The statement which is not very clear is this: if $\phi \in C^{\infty}_0$ then its Fourier transform extends to a complex-analytic function.
Of course the candidate extension is $\hat{\phi}(z)=\int e^{-i<x,\xi+i\eta>}\phi(x) dx$ where $x,\xi,\eta$ are in $\mathbb{R}^n$ and $z=\xi+i\eta$. First of all this integral is absolutely convergent since $\phi$ has compact support, and this is ok.
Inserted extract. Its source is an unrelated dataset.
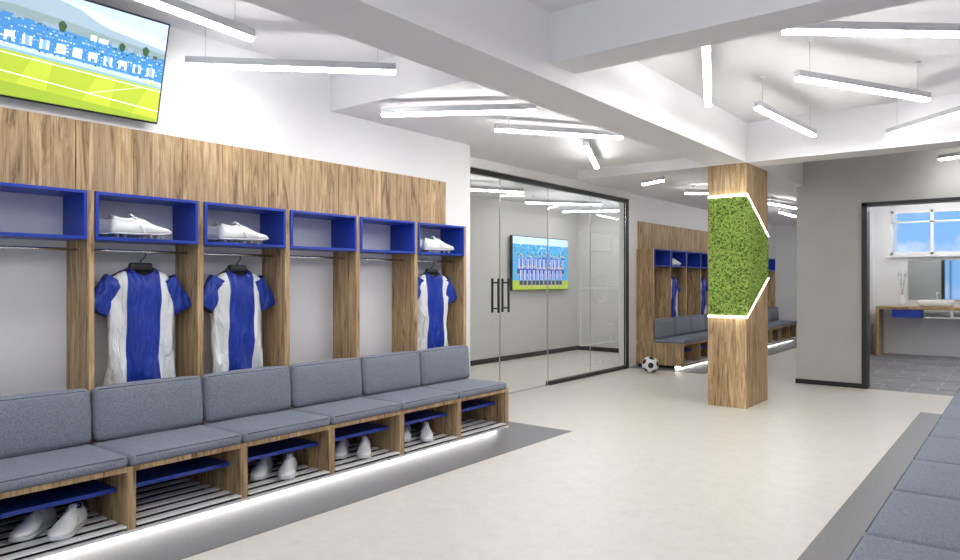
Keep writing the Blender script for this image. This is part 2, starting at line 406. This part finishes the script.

Then we prove estimates on the derivatives: $$\partial_{z_j}\hat{\phi}(z)= \int e^{-i<x,z>}(-i)x_j\phi(x)dx$$ and supposing the support of $\phi$ included in the ball centered at the origin with radius $A$ we can prove the estimate $$|\partial_{z_j}\hat{\phi}(z)|\leq c_je^{A |Im(z)|}.$$ And analogously
$$|\partial^{\alpha}_{z}\hat{\phi}(z)|\leq c_{\alpha}e^{A |Im(z)|}$$ where $\alpha $ is a multindex. I don't understand how these estimates prove the analyticity of the function $\hat{\phi}(z)$. Shouldn't we prove estimates of the type $|\partial^{\alpha}f| \leq |\alpha !|C^{|\alpha|}$?